One way to help ensure the safety of your workers is by training them in the use of Personal Protective Equipment (PPE).

PPE is equipment worn to minimize exposure to hazards that cause serious workplace injuries and illnesses, which can result from contact with chemical, radiological, physical, electrical, mechanical, or other workplace hazards. PPE includes things such as hard hats, safety glasses, protective hearing devices, foot and arm protection, respirators, coveralls, and more.

Training means making sure ALL employees know the role of personal protective equipment at the workplace AND within their own job.

For instance, they need to know that OSHA requires the use of PPE to reduce employee exposure to hazards when engineering and administrative controls are not effective. And, as an employer, you are required to ensure each worker required to use PPE knows:

  • When PPE is necessary
  • What kind of PPE is necessary
  • How to properly put it on, adjust it, ensure it fits, take it off
  • Limitations of the equipment
  • Proper care, maintenance, useful life, and disposal of the equipment

Examples of PPE Safety Talks

PPE keeps workers safe at work. From head to toe, PPE is a critical part of any safety plan. But training and education are just as important as the equipment itself. In addition to required training, consider doing some ‘brief’ educational moments.

These are some topics that make for good toolbox talks or safety briefs.

Overprotection and underprotection can be just as dangerous as no protection. For instance, overprotection, when you wear too many layers, can lead to heat stress; whereas, underprotection may lead to chronic health problems after prolonged exposure to hazardous substances. Show workers how to balance using the best protection with the greatest comfort.

Set up a time to listen to your workers about what types of equipment work best. Did you know, when the job requires the ability to grasp small objects (i.e., test tubes), you should use gloves with a textured finish on the fingertips? For larger, heavier objects you’ll want gloves with a roughened surface. Your employees can weigh in on brands, colors, models and more since they are doing the job the PPE is required for.

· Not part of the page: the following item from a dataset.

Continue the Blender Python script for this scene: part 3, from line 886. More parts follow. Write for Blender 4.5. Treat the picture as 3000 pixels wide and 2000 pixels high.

Make sure workers understand that whether a task takes a few minutes or several hours, if PPE is required it MUST be worn. There are no exceptions for a ‘5-minute’ job; because in that 5 minutes, your worker is still exposed to the hazard.

Cleaning and storing. If PPE isn’t taken care of, it won’t function as it is supposed to and workers may be hurt. Talk to employees about the proper care and reporting of damaged or worn-out PPE.

Schedule some safety briefs or toolbox talks on a regular basis, such as once a month. Your workers are going to be more willing to adhere to the rules and use PPE if they understand its importance.